His mom yells, "SHE's not changing him. I'm going to change him!". Whoa! Where did that come from? That's fine with me. I change his diaper 6-7 times a day. I don't care if you want to change him.
I walked out of the room. The social worker took her and both boys to the bathroom so she could supervise the interaction.
I was shaking. I walked back sat down and uttered a cuss word under my breath. I was so mad!
The visit was over. He smelled like their perfume. I took him home and he was exhausted and fell asleep so after. It was miserable. I was upset and how do I deal with all of these emotions? We knew the risk when we signed up for this. His mom could get it back together and take him. How will I be able to handle him living somewhere else? What if it's not a safe place?
So, on Thursday, I was by myself for a minute and I know that God was getting on to me. He is disappointed in my behavior. It doesn't matter what they do. Or how they act. My job is to be a witness for Him. I may not lead them to Christ, but I may be the only interaction that they have with a Christian. If I am acting like that, how can they see Him in me? Or what about to Patrick's dad's parents? What did they see?
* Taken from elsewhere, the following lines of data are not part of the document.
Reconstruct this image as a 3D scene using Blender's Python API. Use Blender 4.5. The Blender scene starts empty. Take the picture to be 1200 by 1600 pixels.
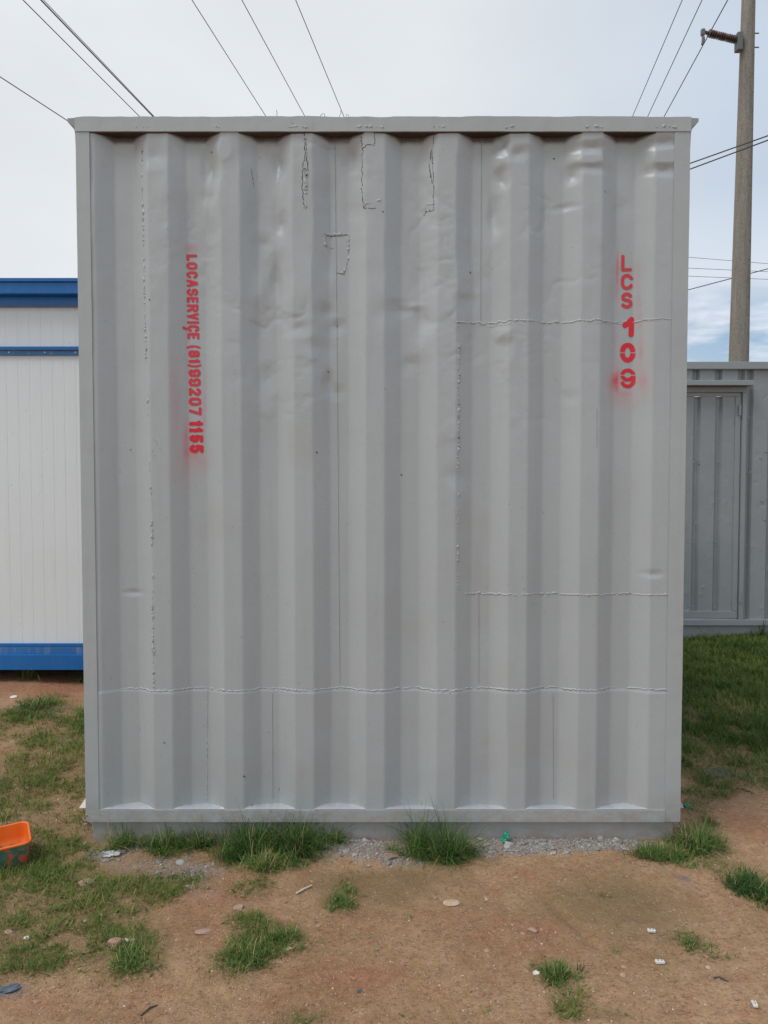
import bpy, bmesh, math, random
import numpy as np
from mathutils import Vector, Matrix, Euler
random.seed(7); RNG = np.random.default_rng(11)
SC = bpy.context.scene; COL = SC.collection
# ------------------------------------------------------------------ camera
CAM = np.array([0.004, -3.098, 1.473]); PITCH = math.atan(46/1200); F = 1200.0
cd = bpy.data.cameras.new("camera"); cam = bpy.data.objects.new("camera", cd); COL.objects.link(cam)
cam.location = CAM; cam.rotation_euler = (math.pi/2 - PITCH, 0, 0)
cd.sensor_fit = 'VERTICAL'; cd.sensor_height = 24; cd.lens = 18.0
cd.clip_start = 0.02; cd.clip_end = 2000
SC.camera = cam
SC.view_settings.view_transform = 'Standard'; SC.view_settings.look = 'None'
SC.view_settings.gamma = 1; SC.view_settings.exposure = 0.13
# ------------------------------------------------------------------ sun + sky
SUNV = Vector((-0.50, -0.27, 0.82)).normalized()
sl = bpy.data.lights.new("sun", 'SUN'); sl.energy = 1.5; sl.angle = math.radians(30); sl.color = (1, 0.97, 0.93)
so = bpy.data.objects.new("sun", sl); COL.objects.link(so)
so.rotation_euler = SUNV.to_track_quat('Z', 'Y').to_euler(); so.location = (-4, -4, 8)
w = bpy.data.worlds.new("World"); SC.world = w; w.use_nodes = True
nt = w.node_tree; N = nt.nodes; L = nt.links; N.clear()
wo = N.new('ShaderNodeOutputWorld'); sky = N.new('ShaderNodeTexSky'); sky.sky_type = 'NISHITA'; sky.sun_disc = False
sky.sun_elevation = math.asin(SUNV.z); sky.sun_rotation = math.atan2(SUNV.x, SUNV.y)
b1 = N.new('ShaderNodeBackground'); b1.inputs[1].default_value = 0.11; L.new(sky.outputs[0], b1.inputs[0])
b2 = N.new('ShaderNodeBackground'); mx = N.new('ShaderNodeMixShader')
tc = N.new('ShaderNodeTexCoord'); sep = N.new('ShaderNodeSeparateXYZ'); L.new(tc.outputs['Generated'], sep.inputs[0])
def wm(op, a, b=None, clamp=False):
    n = N.new('ShaderNodeMath'); n.operation = op; n.use_clamp = clamp
    for i, v in enumerate((a, b)):
        if v is None: continue
        if isinstance(v, (int, float)): n.inputs[i].default_value = v
        else: L.new(v, n.inputs[i])
    return n.outputs[0]
mp = N.new('ShaderNodeMapping'); mp.inputs['Scale'].default_value = (1, 1, 2.2); L.new(tc.outputs['Generated'], mp.inputs[0])
n1 = N.new('ShaderNodeTexNoise'); n1.inputs['Scale'].default_value = 1.7; n1.inputs['Detail'].default_value = 6; n1.inputs['Roughness'].default_value = .52
L.new(mp.outputs[0], n1.inputs[0])
mp2 = N.new('ShaderNodeMapping'); mp2.inputs['Scale'].default_value = (7, 7, 26); mp2.inputs['Location'].default_value = (.3, 0, .55); L.new(tc.outputs['Generated'], mp2.inputs[0])
n2 = N.new('ShaderNodeTexNoise'); n2.inputs['Scale'].default_value = 1.0; n2.inputs['Detail'].default_value = 7; n2.inputs['Roughness'].default_value = .55
L.new(mp2.outputs[0], n2.inputs[0])
# east side of the sky is thinner and bluer, gap of blue low in the north-east
east = wm('MULTIPLY_ADD', sep.outputs[0], 1.9); east.node.inputs[2].default_value = -0.02; east.node.use_clamp = True
cr = N.new('ShaderNodeValToRGB'); L.new(east, cr.inputs[0])
cr.color_ramp.elements[0].color = (0.70, 0.728, 0.755, 1); cr.color_ramp.elements[1].color = (0.44, 0.535, 0.665, 1)
cr.color_ramp.elements[0].position = 0.08; cr.color_ramp.elements[1].position = 0.95
md = wm('MULTIPLY_ADD', n1.outputs[0], 0.34); md.node.inputs[2].default_value = 0.83
vm = N.new('ShaderNodeVectorMath'); vm.operation = 'SCALE'; L.new(cr.outputs[0], vm.inputs[0]); L.new(md, vm.inputs['Scale'])
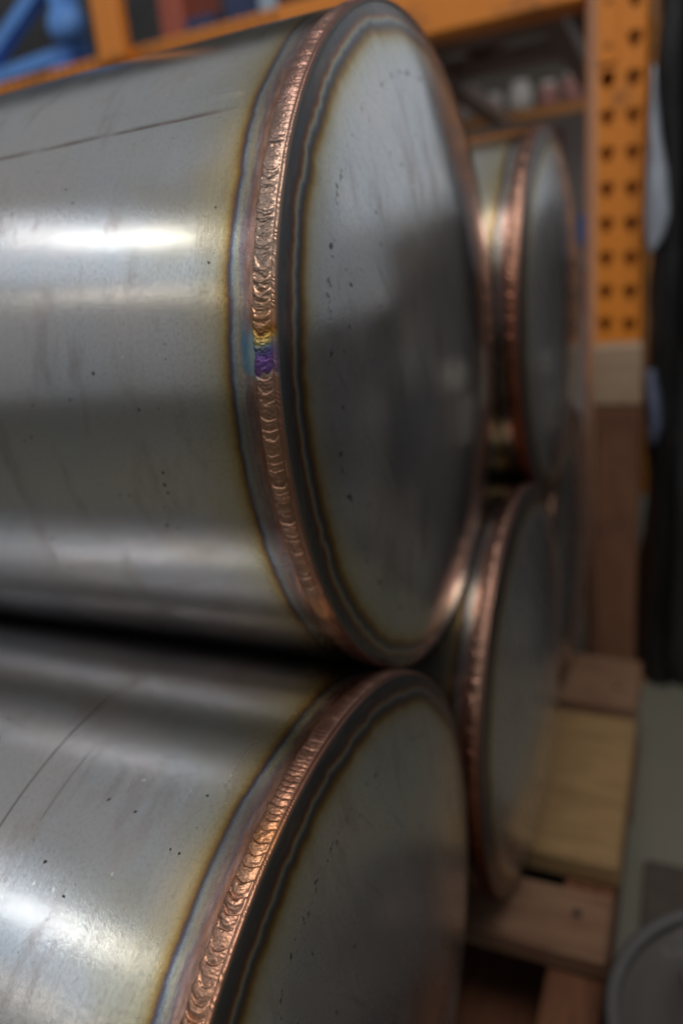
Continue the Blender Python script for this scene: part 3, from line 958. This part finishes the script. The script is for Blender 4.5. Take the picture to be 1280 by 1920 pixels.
# frame braces between the two uprights
def strut(name, p0, p1, w, h, mt, parent):
    p0, p1 = Vector(p0) * R, Vector(p1) * R
    L = (p1 - p0).length
    v, f = box_data(-w / 2 * R, w / 2 * R, -h / 2 * R, h / 2 * R, 0, L, 0.004 * R)
    o = mesh_obj(name, v, f, mt, parent, loc=p0 - (parent.location if parent else Vector()))
    o.rotation_euler = (p1 - p0).to_track_quat('Z', 'Y').to_euler()
    return o
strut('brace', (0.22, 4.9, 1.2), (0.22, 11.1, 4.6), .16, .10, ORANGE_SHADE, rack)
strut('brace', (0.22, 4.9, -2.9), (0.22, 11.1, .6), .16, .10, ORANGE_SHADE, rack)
# stop post bolted on the beam
box('stop_post', -4.60, -4.28, 4.34, 4.515, 2.55, 5.6, ORANGE, rack, 0.03)
BARMAT = paint_material('brown_primer', (0.36, 0.25, 0.20), 6, 0.5, (0.18, 0.11, 0.08), 0.6)
# cross bars carrying the shelf load
for k, x in enumerate((-0.52, -2.05, -3.6, -5.2, -6.8)):
    box('cross_bar', x - .12, x + .12, 4.86, 11.04, B1 - .22, B1 - .02, BARMAT, rack, 0.01)

# ------------------------------------------------------------------ goods on the rack
SH = B1
PINKWOOD = wood_material('dusty_pale_wood', (0.50, 0.38, 0.34), (0.40, 0.29, 0.25), (0.24, 0.16, 0.13), 6.0)
shp = empty('shelf_pallet', Vector((-1.4, 8, SH)) * R, 'small old pallet seen from below on the rack shelf', 'pallet')
for k, y in enumerate((5.4, 6.6, 7.85)):
    box('bottom_board', -3.1, -0.20, y, y + .62, SH + .002, SH + .12, PINKWOOD, shp, 0.012, .004, 80 + k)
for k, x in enumerate((-3.1, -1.8, -0.55)):
    box('stringer', x, x + .33, 5.4, 8.47, SH + .122, SH + .72, REDWOOD, shp, 0.012, .004, 90 + k)
for k in range(4):
    box('deck_board', -3.1, -.20, 5.4 + k * .78, 5.4 + k * .78 + .70, SH + .722, SH + .84, OLDWOOD, shp, .012, .004, 100 + k)
bx = box('carton', -3.0, -1.2, 5.6, 8.3, SH + .842, SH + 3.0, CARTON, None, .03)
tag(bx, 'brown carton on the small shelf pallet', 'carton')

# bright small goods by the rear beam
def jar(name, pos, r_, h_, mat, lidmat, label, cat):
    rt_ = empty(name, Vector(pos) * R, label, cat, 'small goods by the rear beam')
    v, f = lathe_data([(0, 0), (r_ * .92, 0), (r_, .03), (r_, h_ * .72), (r_ * .7, h_ * .82), (0, h_ * .82)], 24)
    mesh_obj('body', v, f, mat, rt_, True)
    v, f = lathe_data([(r_ * .72, h_ * .80), (r_ * .74, h_ * .83), (r_ * .74, h_), (0, h_)], 24)
    mesh_obj('lid', v, f, lidmat, rt_, True)
    return rt_
for x, r_, h_, m1, m2, lb in ((-2.62, .19, .40, CARTON_PALE, CARTON, 'buff jar at the left end of the row on the rear beam'),
                              (-2.22, .13, .34, CARTON_PALE, WHITE, 'small buff jar with a white lid on the rear beam'),
                              (-1.80, .18, .44, WHITE, WHITE, 'white plastic jar in the middle of the row on the rear beam'),
                              (-1.36, .15, .36, PINKPRINT, WHITE, 'pink jar just right of the white one on the rear beam'),
                              (-0.98, .17, .42, PINKPRINT, CARTON_PALE, 'pink jar with a buff lid near the slotted upright')):
    jar('plastic_jar', (x, 11.22, B1), r_, h_, m1, m2, lb, 'jar')

# goods above the beam, top left: blue steel stand built of bars
stand = empty('blue_stand', Vector((-6.7, 6.0, SH)) * R, 'blue painted steel stand with a slanting leg, top left on the rack shelf', 'stand')
for nm, p0, p1, w in (('foot_rail', (-8.6, 5.7, 3.10), (-5.98, 5.7, 3.23), .20), ('slanting_leg', (-7.75, 5.72, 3.18), (-6.0, 5.72, 4.16), .19),
                      ('post', (-6.02, 5.75, 3.18), (-6.22, 5.75, 5.2), .27), ('top_rail', (-9.2, 5.9, 4.95), (-5.6, 5.9, 5.05), .26)):
    strut(nm, p0, p1, w, w * .8, BLUE, stand)
v, f = lathe_data([(0, -.14), (.17, -.13), (.21, -.07), (.22, .05), (.17, .13), (0, .15)], 28)
kn = mesh_obj('knob', v, f, BLUE, stand, True, loc=Vector((-5.95, 5.58, 3.48)) * R - stand.location)
kn.rotation_euler = (math.radians(70), math.radians(25), 0)
for k, x in enumerate((-8.5, -6.1)):
    box('foot', x - .15, x + .15, 5.5, 6.0, SH, 3.09, BLUE, stand, .02)
mb = box('motor_box', -9.5, -4.9, 7.6, 9.6, SH, 5.3, DARK, None, .06)
tag(mb, 'dark grey box behind the blue stand on the rack shelf', 'box')
bt = empty('spray_can', Vector((-5.62, 6.0, SH)) * R, 'pale can beside the blue stand on the rack shelf', 'can')
v, f = lathe_data([(0, 0), (.16, 0), (.17, .02), (.17, .85), (.12, .93), (0, .93)], 24)
mesh_obj('body', v, f, GALV, bt, True)
v, f = lathe_data([(.125, .92), (.13, .95), (.13, 1.25), (.10, 1.28), (0, 1.28)], 24)
mesh_obj('cap', v, f, WHITE, bt, True)
for nm, x0, x1, y0, z1, mt, lb in (('carton', -4.95, -4.62, 6.0, 4.1, RED, 'small red carton just right of the orange stop post'),
                                   ('carton', -4.55, -4.15, 5.9, 3.32, NAVY, 'navy carton between the red and the dark blue cartons on the shelf'),
                                   ('carton', -4.12, -3.62, 6.1, 4.2, NAVY, 'tall dark blue carton above the beam left of the pale blue one'),
                                   ('carton', -3.58, -3.28, 5.9, 4.0, PALEBLUE, 'pale blue carton on the shelf nearest the canister top edge')):
    o = box(nm, x0, x1, y0, y0 + .9, SH, z1, mt, None, .02)
    tag(o, lb, 'carton', 'cartons above the beam')

# pale cartons on the floor behind the canisters, seen left of the upright
pc = empty('carton_stack', Vector((-1.6, 8.2, FLOOR)) * R, 'tall pale carton with a pink printed panel behind the slotted upright', 'carton')
box('body', -3.4, -0.05, 7.2, 9.4, FLOOR + .004, 1.9, CARTON_PALE, pc, .03)
box('printed_panel', -0.95, -0.58, 7.17, 7.196, -.6, 1.75, PINKPRINT, pc, .004)
box('blue_label', -0.42, -0.26, 7.17, 7.196, .48, .80, BLUE, pc, .004)
box('blue_label', -0.36, -0.25, 7.17, 7.196, -.30, .22, NAVY, pc, .004)

# ------------------------------------------------------------------ black wrapped load on the right
def wrapped(x0, x1, y0, y1, z0, z1, seed, n=60):
    """A tall load in stretch film: rounded corners, bulges and folds as real relief."""
    per = []
    rc = 0.22
    def arc(cx, cy, a0):
        for k in range(7):
            a = math.radians(a0 + 15 * k)
            per.append((cx + rc * math.cos(a), cy + rc * math.sin(a), math.cos(a), math.sin(a)))
    def line(p, q, nx, ny, m_):
        for k in range(1, m_):
            u = k / m_
            per.append((p[0] + (q[0] - p[0]) * u, p[1] + (q[1] - p[1]) * u, nx, ny))
    arc(x1 - rc, y0 + rc, -90); line((x1, y0 + rc), (x1, y1 - rc), 1, 0, 14)
    arc(x1 - rc, y1 - rc, 0); line((x1 - rc, y1), (x0 + rc, y1), 0, 1, 14)
    arc(x0 + rc, y1 - rc, 90); line((x0, y1 - rc), (x0, y0 + rc), -1, 0, 14)
    arc(x0 + rc, y0 + rc, 180); line((x0 + rc, y0), (x1 - rc, y0), 0, -1, 24)
    P = np.array(per)
    M = len(P)
    zs = np.linspace(z0, z1, n)
    vs = []
    for z in zs:
        k = np.arange(M)
        d = 0.16 * (vnoise2(k * .22 + 30, np.full(M, z * 1.1 + 40), seed) - .5) + 0.05 * (vnoise2(k * .9 + z * 2 + 90, np.full(M, z * 3 + 40), seed + 1) - .5)
        d = d - 0.03
        for i in range(M):
            vs.append(((P[i, 0] + P[i, 2] * d[i]) * R, (P[i, 1] + P[i, 3] * d[i]) * R, z * R))
    fs = []
    for r_ in range(n - 1):
        for i in range(M):
            j = (i + 1) % M
            fs.append((r_ * M + i, r_ * M + j, (r_ + 1) * M + j, (r_ + 1) * M + i))
    fs.append(tuple((n - 1) * M + i for i in range(M)))
    return vs, fs
WRAP = wrap_material('black_stretch_film', 1.0, 0.33)
STACKGREY = wrap_material('reflected_stack_grey', 6.0, 0.45, 0.8)
wl = empty('wrapped_load', Vector((1.6, 5.6, FLOOR)) * R, 'tall load wrapped in wrinkled black plastic film at the right edge', 'load')
v, f = wrapped(0.47, 0.97, 4.38, 6.6, FLOOR + .004, 4.2, 5)
mesh_obj('tall_stack', [Vector(p) - wl.location for p in v], f, WRAP, wl, True)
v, f = wrapped(1.06, 3.1, 4.5, 7.0, FLOOR + .004, 0.98, 8)  # unseen grey stacks added as dark shapes for the end cap to reflect
mesh_obj('reflected_stack', [Vector(p) - wl.location for p in v], f, STACKGREY, wl, True)
v, f = wrapped(3.2, 7.5, 4.6, 7.0, FLOOR + .004, 0.25, 11)
mesh_obj('reflected_stack', [Vector(p) - wl.location for p in v], f, STACKGREY, wl, True)


def sheen_sheet(outline, y0, seed, n=26, m_=9):
    """Crumpled sheet, its colour standing in for sheen on the black film: outline rows of (z, x_left, x_right), both faces built."""
    zo = np.array(outline)
    zs = np.linspace(zo[0, 0], zo[-1, 0], n)
    xl = np.interp(-zs, -zo[:, 0], zo[:, 1]); xr = np.interp(-zs, -zo[:, 0], zo[:, 2])
    vs, fs = [], []
    for side in (0, 1):
        for i in range(n):
            for j in range(m_):
                u = j / (m_ - 1)
                x = xl[i] + (xr[i] - xl[i]) * u
                bulge = 0.11 * math.sin(math.pi * u) ** 0.7 * math.sin(math.pi * (i + .5) / n) ** .5
                cr = 0.05 * (vnoise2(np.array([u * 3.1 + zs[i] * 1.3 + 20]), np.array([zs[i] * 4 + 50]), seed)[0] - .5)
                vs.append((x * R, (y0 - bulge + cr + side * 0.012) * R, zs[i] * R))
    K = n * m_
    for side in (0, 1):
        for i in range(n - 1):
            for j in range(m_ - 1):
                a = side * K + i * m_ + j
                q_ = (a, a + 1, a + m_ + 1, a + m_)
                fs.append(q_ if side else q_[::-1])
    rim = [j for j in range(m_)] + [i * m_ + m_ - 1 for i in range(1, n)] + [(n - 1) * m_ + j for j in range(m_ - 2, -1, -1)] + [i * m_ for i in range(n - 2, 0, -1)]
    for a, b in zip(rim, rim[1:] + rim[:1]):
        fs.append((a, b, b + K, a + K))
    return [Vector(p) - wl.location for p in vs], fs


t = NT('pale_sheen')  # bluish sheen of the black film put into the colour of a sheet
cn = t.noise(t.objco(), 40.0, 4, 0.6)
t.principled(Base_Color=t.mix(cn, (0.42, 0.47, 0.56), (0.30, 0.33, 0.40)), Roughness=0.3, Specular_IOR_Level=0.6, Normal=t.bump(cn, 0.3, 0.004))
v, f = sheen_sheet([(1.62, .470, .492), (1.40, .462, .512), (1.14, .455, .545), (.87, .450, .60), (.57, .440, .628), (.40, .455, .59), (.28, .478, .50)], 4.34, 3)
mesh_obj('sheen_patch', v, f, t.mat, wl, True)
t2 = NT('dusky_sheen')  # lower, dimmer patch of the same painted sheen
t2.principled(Base_Color=(0.10, 0.12, 0.19), Roughness=0.3)
v, f = sheen_sheet([(-.62, .475, .55), (-.85, .47, .60), (-1.1, .485, .622), (-1.25, .515, .58)], 4.34, 4)
mesh_obj('sheen_patch', v, f, t2.mat, wl, True)
glint_mat = NT('glint_card_white'); glint_mat.principled(Base_Color=(0.75, 0.73, 0.66), Roughness=0.6)
box('glint_card', 1.24, 1.38, 4.33, 4.345, -.74, -.48, glint_mat.mat, wl, .003)  # pale cards added out of view to make glints in the end cap
box('glint_card', 1.00, 1.08, 4.28, 4.295, -1.30, -.80, glint_mat.mat, wl, .003)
They saw me acting stupid and getting angry about a silly interaction.
Please pray for my family. This is extremely difficult. I forget that Patrick is a foster baby. He's our son and I can't even think about him leaving us. But, I have to interact with his other family for a while. I have to be a witness for Christ. The other stuff is not important. Christ is my first priority and I have to be constantly reminded of that.
3 comments:
Beth, you are doing a wonderful thing that I can't even fathom being able to handle! You, Steven, Maggie, and Patrick are forever in my prayers and I know God has an amazing journey for your family. You are a wonderful Christian and you and Steven are both a big part of why I am a Christian today. You deserve nothing but the best and I know good things will come in God's plan for you :)
Beth-God is disappointed with you at all! You are doing a wonderful thing and He is pleased with you!
Imperfect behavior and thoughts...maybe. But is God disappointed? No.
Sorry! God isn't disappointed with you at all!